The Oregon Public Utility Commission "generally believes that lower rates are beneficial for customers and this is a positive development," said Commissioner Stephen Bloom, another joint board member: "I am looking forward to the first Joint Board meeting with Commissioner O’Rielly this summer at NARUC’s meeting in San Diego, where I anticipate robust discussions on the USF contribution rate."
Gregg said timing accounted for the "big disparity" between USAC's projections of E-rate demand.

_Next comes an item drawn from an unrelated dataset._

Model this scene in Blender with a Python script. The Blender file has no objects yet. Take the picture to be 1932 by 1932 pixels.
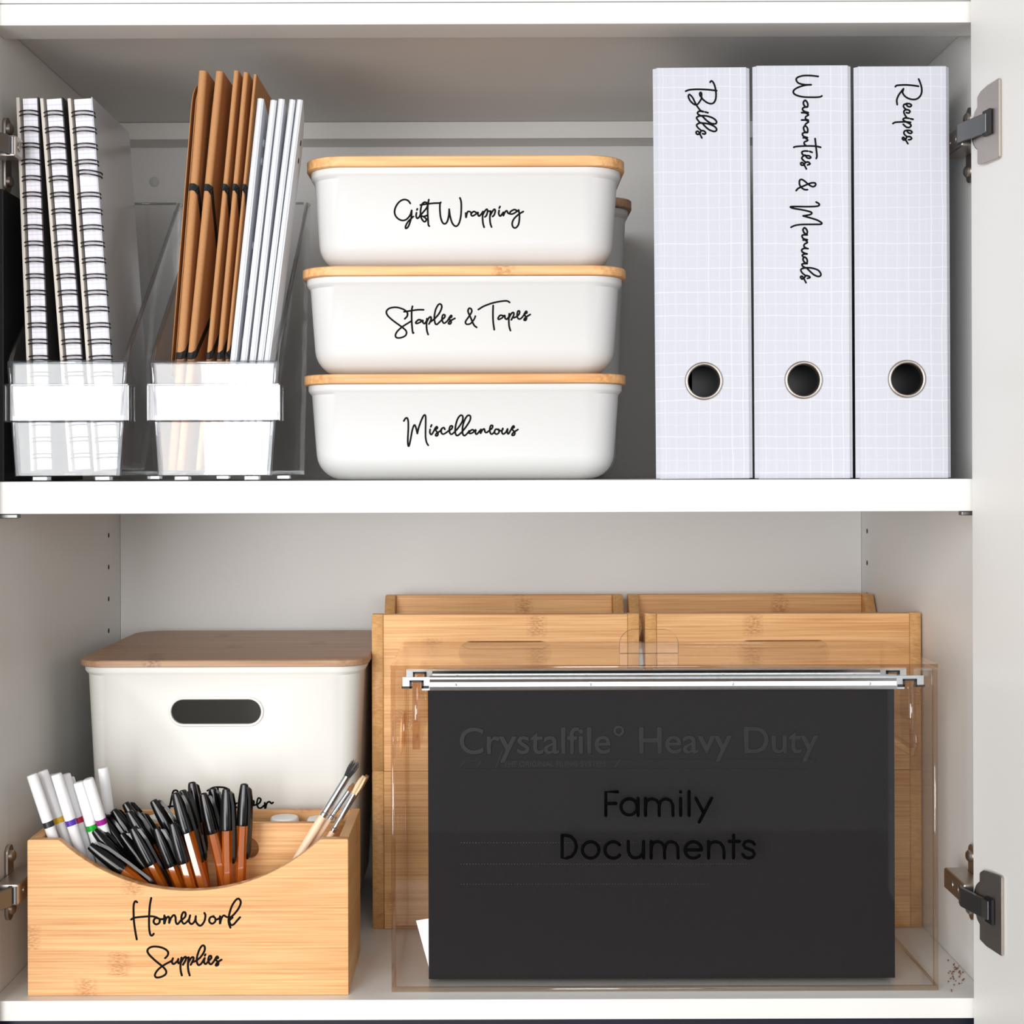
import bpy, bmesh, math, random
from mathutils import Vector, Matrix
from mathutils.bvhtree import BVHTree

# ------------------------------------------------------------------ camera, world, lights, exposure
scene = bpy.context.scene
COL = scene.collection
D = 1.10            # camera stands this far in front of the cabinet's front plane (y = 0), at z = 0
M0 = 0.41e-3        # metres per photo pixel on the plane y = 0
VPX, VPY = 932.0, 890.0
ROLL = math.radians(0.18)

cam_data = bpy.data.cameras.new('camera')
cam = bpy.data.objects.new('camera', cam_data)
COL.objects.link(cam)
cam.location = (0, -D, 0)
cam.rotation_euler = (math.pi / 2, 0, 0)
cam.rotation_euler = (Matrix.Rotation(ROLL, 3, 'Y') @ cam.rotation_euler.to_matrix()).to_euler()
cam_data.sensor_width = 36.0
cam_data.lens = 36.0 * D / (1932 * M0)
cam_data.shift_x = (966 - VPX) / 1932
cam_data.shift_y = -(966 - VPY) / 1932
cam_data.clip_start = 0.01
scene.camera = cam

world = bpy.data.worlds.new('world')
scene.world = world
world.use_nodes = True
wn = world.node_tree.nodes
wn['Background'].inputs[0].default_value = (1.0, 0.985, 0.96, 1)
wn['Background'].inputs[1].default_value = 0.26


def area_light(name, loc, target, sx, sy, power, color=(1, 1, 1)):
    l = bpy.data.lights.new(name, 'AREA')
    l.shape = 'RECTANGLE'
    l.size, l.size_y, l.energy, l.color = sx, sy, power, color
    o = bpy.data.objects.new(name, l)
    COL.objects.link(o)
    o.location = loc
    o.rotation_euler = (Vector(target) - Vector(loc)).to_track_quat('-Z', 'Y').to_euler()
    return o


# daylight from a tall window of the room, in front of the cabinet and to its left
area_light('window_light', (-1.10, -2.1, 0.02), (-0.75, 0, 0.02), 1.25, 2.1, 61, (0.985, 0.992, 1.0))
# fill light added behind the camera to brighten the cabinet's inside
area_light('fill_light', (0.25, -2.9, 0.28), (0.0, 0, -0.05), 2.2, 1.0, 33, (1.0, 0.995, 0.985))

vs = scene.view_settings
vs.view_transform = 'Standard'
vs.look = 'None'
vs.gamma = 1.0
vs.use_curve_mapping = False
vs.exposure = 0.0
scene.cycles.transparent_max_bounces = 32
scene.cycles.max_bounces = 12
scene.cycles.diffuse_bounces = 4
scene.cycles.glossy_bounces = 5
scene.cycles.transmission_bounces = 10
scene.cycles.sample_clamp_indirect = 6.0


# ------------------------------------------------------------------ photo pixels <-> places
def ray(px, py):
    """Direction from the camera through a photo pixel, with y = 1."""
    dx, dy = px - VPX, py - VPY
    c, s = math.cos(ROLL), math.sin(ROLL)
    # the picture is turned counter-clockwise by ROLL: turn the pixel back
    ux, uy = dx * c - dy * s, dx * s + dy * c
    return Vector((ux * M0 / D, 1.0, -uy * M0 / D))


def P(px, py, y):
    """The place on the depth plane y that shows at photo pixel (px, py)."""
    r = ray(px, py)
    return Vector((0, -D, 0)) + r * (D + y)


def X(px, y, py=VPY):
    return P(px, py, y).x


def Z(py, y, px=VPX):
    return P(px, py, y).z


# ------------------------------------------------------------------ materials
def new_mat(name):
    m = bpy.data.materials.new(name)
    m.use_nodes = True
    nt = m.node_tree
    nt.nodes.clear()
    out = nt.nodes.new('ShaderNodeOutputMaterial')
    return m, nt, out


def srgb(r, g, b):
    f = lambda v: (v / 255 / 12.92) if v / 255 <= 0.04045 else ((v / 255 + 0.055) / 1.055) ** 2.4
    return (f(r), f(g), f(b), 1)


def N(nt, kind, **kw):
    n = nt.nodes.new(kind)
    for k, v in kw.items():
        setattr(n, k, v)
    return n


def math_node(nt, op, a, b=None, c=None, clamp=False):
    n = N(nt, 'ShaderNodeMath', operation=op, use_clamp=clamp)
    for i, v in enumerate((a, b, c)):
        if v is None:
            continue
        if isinstance(v, (int, float)):
            n.inputs[i].default_value = v
        else:
            nt.links.new(v, n.inputs[i])
    return n.outputs[0]


def mix_color(nt, fac, a, b, blend='MIX'):
    n = N(nt, 'ShaderNodeMix', data_type='RGBA', blend_type=blend)
    for i, v in ((0, fac), (6, a), (7, b)):
        if isinstance(v, (int, float)):
            n.inputs[i].default_value = v
        elif isinstance(v, tuple):
            n.inputs[i].default_value = v
        else:
            nt.links.new(v, n.inputs[i])
    return n.outputs[2]


def plain(name, col, rough=0.5, metal=0.0, spec=0.5, noise=0.0, nscale=60.0, bump=0.0, bscale=400.0, coat=0.0):
    m, nt, out = new_mat(name)
    b = N(nt, 'ShaderNodeBsdfPrincipled')
    b.inputs['Base Color'].default_value = col
    b.inputs['Roughness'].default_value = rough
    b.inputs['Metallic'].default_value = metal
    b.inputs['Specular IOR Level'].default_value = spec
    b.inputs['Coat Weight'].default_value = coat
    tc = N(nt, 'ShaderNodeTexCoord')
    if noise:
        n = N(nt, 'ShaderNodeTexNoise')
        n.inputs['Scale'].default_value = nscale
        n.inputs['Detail'].default_value = 4
        nt.links.new(tc.outputs['Object'], n.inputs['Vector'])
        v = math_node(nt, 'MULTIPLY_ADD', n.outputs[0], 2 * noise, 1 - noise)
        c = N(nt, 'ShaderNodeVectorMath', operation='SCALE')
        c.inputs[0].default_value = col[:3]
        nt.links.new(v, c.inputs['Scale'])
        nt.links.new(c.outputs[0], b.inputs['Base Color'])
    if bump:
        n = N(nt, 'ShaderNodeTexNoise')
        n.inputs['Scale'].default_value = bscale
        n.inputs['Detail'].default_value = 3
        nt.links.new(tc.outputs['Object'], n.inputs['Vector'])
        bp = N(nt, 'ShaderNodeBump')
        bp.inputs['Strength'].default_value = bump
        bp.inputs['Distance'].default_value = 0.0006
        nt.links.new(n.outputs[0], bp.inputs['Height'])
        nt.links.new(bp.outputs[0], b.inputs['Normal'])
    nt.links.new(b.outputs[0], out.inputs[0])
    return m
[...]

Since the school and library fund (SLF) application window "didn’t close until after USAC was required to file its projections with the FCC, it had no choice but to make the most conservative projection possible, and that was that SLF demand for FY2017 would equal the cap, $3.99 billion," he emailed Friday. "When the actual demand from all applications came in about $800 million less than the cap, that required USAC to adjust the projections to incorporate this lower figure."
"The problem I found with the original filing was the explanation for the derivation of the SLF demand was unclear," the consultant said: USAC "should have just explained that because total FY2017 SLF demand was unknown at the time of the filing, they were assuming that demand would equal the cap. If actual SLF demand exceeded the cap, then demand projections would still be based on the cap; if actual demand ended up being less than the cap, then a subsequent revision would be made."